What it was, je ne sais quoi.
The most revealing moment is when Bannon says the new Deplorable coalition requires large percentages of working-class brown and black votes for the electoral math to work.
Wow, that was much, much better than I expected. Not that I had expectations, I guess, since I've never heard Bannon actually talk before today so I had no idea what he's like.
He's a compelling, captivating speaker. I was pretty much hooked from the opening line onwards.
"Maximizing shareholder value" is a laudable goal in a competitive free market economy. In the Keynesian Globalized economy in which corporate players with the right political connections and sufficient size to credibly claim "Too Big To Fail" status, maximizing shareholder value has evolved into a privatized profit/socialized risk proposition.
Watched the 1st half -- saving the rest for later.
Really enjoyed it.
Bannon is fighting for "economic nationalism." This is a countervailing force to "globalism" - -ie, open borders, free trade, the importing of tons of cheap crap from China, and so what if blue collar Americans lose their jobs and get addicted to meth and opioids?

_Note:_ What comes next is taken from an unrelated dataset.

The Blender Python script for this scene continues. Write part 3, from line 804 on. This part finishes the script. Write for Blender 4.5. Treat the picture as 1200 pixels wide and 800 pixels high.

Also, this is not "White Nationalism." Working class, blue collar blacks and hispanics also get hosed by globalism and the open border Left (and globalist Chamber of Commerce Republicans who like cheap labor).
Even if one does not buy Bannon's thesis, nobody can deny that the man -- based on his thesis - deserves a seat at the table of ideas.
And yet McMaster had him, and most of general Flynn's appointments, removed Harvey, townley, the one now assigned to sessions,
Great use of an hour+. Xlnt and clear talking points from Bannon. He's got some dreamer in him which makes him kind of charming. Kudos to Oxford students for their politesse.
Why did I find myself so sad at points during his speech?
Bingo. I suspect every graduate with a BA degree in the Anglo-American world wants to believe this, and knows that virtue signaling revulsion at Trump and his Deplorables is absolutely necessary to every academic/government/biglaw/corporate position they aspire to.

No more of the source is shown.